À ce titre, plusieurs voix s’élèvent pour attirer l’attention sur la nécessité d’éviter des diffusions «fleuve» et insipides qui n’intéresserait pas les citoyens et appellent plutôt à miser sur l’interaction. Un impératif qui doit être inscrit noir sur blanc dans le texte alors que la mouture actuelle ne prévoit pas clairement cette disposition. La chaîne parlementaire devra apporter une véritable valeur ajoutée en ouvrant des débats d’actualité. Il ne s’agit pas uniquement d’axer la programmation sur le Parlement mais aussi de s’ouvrir à toutes les potentialités et sensibilités au sein de la société marocaine notamment les experts politiques, économiques et sociaux, à l’instar des chaînes parlementaires internationales. On s’attend à ce que ce projet contribue largement à l’amélioration de l’image écornée du Parlement auprès de l’opinion publique. La chaîne parlementaire est en effet considérée comme un outil pédagogique très important au profit des citoyens visant à combler le déficit en informations sur l’activité parlementaire. Elle permettra d’assurer une couverture élargie des activités parlementaires et d’approfondir le débat politique. Les parlementaires s’attendent à la création d’une véritable dynamique dans la vie de l’institution législative et à la promotion du rayonnement de l’institution parlementaire.

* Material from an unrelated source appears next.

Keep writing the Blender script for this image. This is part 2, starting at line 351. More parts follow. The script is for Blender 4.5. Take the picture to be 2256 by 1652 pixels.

Parallèlement à la création de la chaîne, d’autres chantiers sont à ouvrir pour dynamiser l’action parlementaire. On peut notamment citer le dispositif des séances des questions orales, qui doit être révisé. Le projet de réforme de ce système est en cours, du moins du côté de la chambre basse qui entend dynamiser les séances plénières dédiées aux questions orales en vue d’atteindre l’efficacité escomptée. Cette réforme devra bientôt voir le jour. La Chambre des conseillers est appelée, elle aussi, à s’inscrire dans cette dynamique. Un autre défi de taille: l’éradication du fléau de l’absentéisme qui ronge les travaux parlementaires, particulièrement dans la chambre haute, qui rechigne encore à appliquer les dispositions de son règlement intérieur pour sanctionner les absentéistes. Il ne suffit pas d’édicter des règles; encore faut-il les respecter et les appliquer. Le nouveau règlement intérieur insiste beaucoup sur la nécessité de lutter contre l’absence injustifiée des parlementaires. Le bureau de la Chambre des conseillers est très attendu sur ce dossier.